Southeastern Section - 57th Annual Meeting (10–11 April 2008)

Paper No. 6
Presentation Time: 1:30 PM-5:30 PM

BASALT WEATHERING AND VEGETATION MAPPING AT CRATERS OF THE MOON NATIONAL MONUMENT: A HYPERSPECTRAL REMOTE SENSING STUDY


CHADWICK, John and SOLIS, Karina, Geography and Earth Sciences, University of North Carolina at Charlotte, McEniry Hall, Charlotte, NC 28223, djchadwi@uncc.edu

The Craters of the Moon (COM) volcanic field lies in south-central Idaho along the northern border of the Snake River Plain. The field consists of cinder and spatter cones and a complex central fissure system known as the Great Rift, and has multiple basaltic lava flows of Holocene to Pleistocene age (15,000 to 2,000 years).
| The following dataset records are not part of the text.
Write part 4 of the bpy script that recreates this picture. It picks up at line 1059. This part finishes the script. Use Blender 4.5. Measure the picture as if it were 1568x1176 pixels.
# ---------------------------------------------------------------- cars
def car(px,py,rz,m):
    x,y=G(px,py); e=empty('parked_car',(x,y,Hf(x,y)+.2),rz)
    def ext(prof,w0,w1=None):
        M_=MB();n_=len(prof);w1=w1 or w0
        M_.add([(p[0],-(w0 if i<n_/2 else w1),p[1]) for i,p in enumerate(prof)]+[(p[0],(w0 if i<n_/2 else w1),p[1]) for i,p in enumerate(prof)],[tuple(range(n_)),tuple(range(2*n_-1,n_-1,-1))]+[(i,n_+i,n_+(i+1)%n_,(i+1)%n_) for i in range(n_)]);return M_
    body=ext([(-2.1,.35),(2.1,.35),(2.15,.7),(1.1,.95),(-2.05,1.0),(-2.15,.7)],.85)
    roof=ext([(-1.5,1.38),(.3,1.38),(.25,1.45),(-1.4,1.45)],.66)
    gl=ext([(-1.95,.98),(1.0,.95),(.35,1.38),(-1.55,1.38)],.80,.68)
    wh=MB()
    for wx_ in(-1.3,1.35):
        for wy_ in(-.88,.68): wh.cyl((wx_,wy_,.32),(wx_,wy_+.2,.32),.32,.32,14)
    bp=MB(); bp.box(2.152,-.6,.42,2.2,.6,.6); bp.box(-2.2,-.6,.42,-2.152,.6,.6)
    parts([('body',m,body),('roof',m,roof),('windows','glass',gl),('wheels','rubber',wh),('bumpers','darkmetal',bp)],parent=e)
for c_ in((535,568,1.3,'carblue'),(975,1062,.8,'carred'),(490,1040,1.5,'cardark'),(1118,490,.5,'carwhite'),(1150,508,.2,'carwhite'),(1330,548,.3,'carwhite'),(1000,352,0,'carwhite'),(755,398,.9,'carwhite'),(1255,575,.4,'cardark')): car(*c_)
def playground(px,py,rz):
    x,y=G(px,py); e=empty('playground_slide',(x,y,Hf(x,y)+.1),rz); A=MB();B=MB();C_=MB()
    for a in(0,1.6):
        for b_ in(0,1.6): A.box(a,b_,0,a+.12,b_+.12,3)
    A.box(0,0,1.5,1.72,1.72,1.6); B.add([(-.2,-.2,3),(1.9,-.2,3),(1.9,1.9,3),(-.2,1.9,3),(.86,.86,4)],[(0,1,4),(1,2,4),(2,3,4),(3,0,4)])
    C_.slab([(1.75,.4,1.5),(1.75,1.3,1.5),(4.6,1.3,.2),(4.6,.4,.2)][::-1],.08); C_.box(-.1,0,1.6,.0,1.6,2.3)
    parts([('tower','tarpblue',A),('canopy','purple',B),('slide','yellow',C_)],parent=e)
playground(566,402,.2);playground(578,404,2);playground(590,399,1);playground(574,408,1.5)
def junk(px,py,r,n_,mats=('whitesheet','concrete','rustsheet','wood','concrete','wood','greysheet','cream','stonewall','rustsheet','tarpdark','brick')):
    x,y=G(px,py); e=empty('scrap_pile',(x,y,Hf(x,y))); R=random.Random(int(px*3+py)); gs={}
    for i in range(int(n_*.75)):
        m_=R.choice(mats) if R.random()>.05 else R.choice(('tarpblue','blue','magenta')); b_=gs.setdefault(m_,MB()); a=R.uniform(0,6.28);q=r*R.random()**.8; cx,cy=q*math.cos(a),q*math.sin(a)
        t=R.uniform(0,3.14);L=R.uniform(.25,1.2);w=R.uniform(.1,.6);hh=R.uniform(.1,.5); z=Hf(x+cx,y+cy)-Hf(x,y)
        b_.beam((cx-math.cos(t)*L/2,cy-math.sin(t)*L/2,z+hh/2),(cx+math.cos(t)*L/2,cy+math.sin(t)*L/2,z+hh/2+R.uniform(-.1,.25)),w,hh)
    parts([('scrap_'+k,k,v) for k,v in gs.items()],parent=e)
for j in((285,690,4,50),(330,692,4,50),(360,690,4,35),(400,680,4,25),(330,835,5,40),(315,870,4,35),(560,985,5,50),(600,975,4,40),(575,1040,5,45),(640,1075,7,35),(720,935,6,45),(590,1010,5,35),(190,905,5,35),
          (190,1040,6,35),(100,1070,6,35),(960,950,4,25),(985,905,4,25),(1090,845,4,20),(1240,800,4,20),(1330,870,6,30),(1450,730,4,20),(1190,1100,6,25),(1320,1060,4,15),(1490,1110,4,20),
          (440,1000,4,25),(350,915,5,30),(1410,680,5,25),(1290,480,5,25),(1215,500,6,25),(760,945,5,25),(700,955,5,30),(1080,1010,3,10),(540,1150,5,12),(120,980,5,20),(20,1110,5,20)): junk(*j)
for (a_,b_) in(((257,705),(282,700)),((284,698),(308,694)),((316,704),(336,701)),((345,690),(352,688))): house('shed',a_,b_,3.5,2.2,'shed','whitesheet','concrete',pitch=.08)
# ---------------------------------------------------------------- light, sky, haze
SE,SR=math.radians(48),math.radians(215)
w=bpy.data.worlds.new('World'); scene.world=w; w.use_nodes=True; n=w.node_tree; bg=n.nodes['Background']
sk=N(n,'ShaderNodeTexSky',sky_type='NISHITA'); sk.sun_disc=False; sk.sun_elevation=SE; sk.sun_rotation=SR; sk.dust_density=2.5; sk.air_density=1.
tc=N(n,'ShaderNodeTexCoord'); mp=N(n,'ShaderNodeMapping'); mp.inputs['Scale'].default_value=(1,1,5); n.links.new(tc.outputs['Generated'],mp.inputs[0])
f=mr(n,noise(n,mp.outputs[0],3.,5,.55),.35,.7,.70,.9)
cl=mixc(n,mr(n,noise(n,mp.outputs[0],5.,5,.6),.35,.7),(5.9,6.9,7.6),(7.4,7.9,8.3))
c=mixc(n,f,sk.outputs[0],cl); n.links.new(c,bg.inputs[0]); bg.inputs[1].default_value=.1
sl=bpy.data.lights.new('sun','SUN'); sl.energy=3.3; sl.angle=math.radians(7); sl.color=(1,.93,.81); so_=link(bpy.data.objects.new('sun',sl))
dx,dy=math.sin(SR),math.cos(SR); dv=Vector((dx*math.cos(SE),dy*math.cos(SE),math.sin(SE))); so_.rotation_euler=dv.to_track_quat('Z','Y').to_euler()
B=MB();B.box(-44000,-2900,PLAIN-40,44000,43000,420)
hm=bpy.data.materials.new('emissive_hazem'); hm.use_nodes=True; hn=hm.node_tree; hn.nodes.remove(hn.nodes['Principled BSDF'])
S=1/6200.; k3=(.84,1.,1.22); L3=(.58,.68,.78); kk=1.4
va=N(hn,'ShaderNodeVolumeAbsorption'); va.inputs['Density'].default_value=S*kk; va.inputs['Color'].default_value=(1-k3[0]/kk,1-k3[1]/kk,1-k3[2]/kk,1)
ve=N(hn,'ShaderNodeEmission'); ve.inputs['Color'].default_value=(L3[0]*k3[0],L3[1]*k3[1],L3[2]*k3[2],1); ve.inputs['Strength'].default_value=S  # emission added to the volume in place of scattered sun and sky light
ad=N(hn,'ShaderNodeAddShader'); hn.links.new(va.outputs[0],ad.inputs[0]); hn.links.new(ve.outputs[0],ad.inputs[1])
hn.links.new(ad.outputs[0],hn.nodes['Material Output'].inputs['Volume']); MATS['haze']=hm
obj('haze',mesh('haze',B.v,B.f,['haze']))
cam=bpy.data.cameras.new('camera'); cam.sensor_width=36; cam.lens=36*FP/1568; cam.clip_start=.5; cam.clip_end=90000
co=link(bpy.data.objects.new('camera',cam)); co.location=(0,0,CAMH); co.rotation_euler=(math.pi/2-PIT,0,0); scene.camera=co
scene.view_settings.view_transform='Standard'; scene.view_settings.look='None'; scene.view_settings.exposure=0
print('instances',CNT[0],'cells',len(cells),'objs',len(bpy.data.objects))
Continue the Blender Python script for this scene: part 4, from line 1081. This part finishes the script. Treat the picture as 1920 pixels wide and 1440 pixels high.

Airborne hyperspectral (224 spectral bands) AVIRIS data was collected in three parallel flight lines in July, 2004, covering most of Craters of the Moon National Monument (about 1500 square km). Approximately 40 individual, overlapping lava flows occur in the study area, the majority of which are basalts, but some compositions range up to trachytes. Each flow has distinct spectral reflectance characteristics in the AVIRIS data, and there is inter- as well as intra-flow spectral variability. These variations are largely due to variability in primary mineralogy and texture (a'a vs. pahoehoe), as well as the effects of weathering and post-emplacement mineralization (e.g. oxidation effects, conversion to clays, hydrothermal alteration zones). In addition, the lavas have variable ash, loess, and vegetation cover. In 2005, a large-scale field vegetation study was undertaken in the monument, with vegetation types and percent vegetation cover measured for over 250 individual locations in the AVIRIS study area. The goal of this study was to determine how the variations in lava flows, soils and ash, and vegetation influence the spectral properties in the imagery, and to use spectral un-mixing methods to map the proportions of each of these components.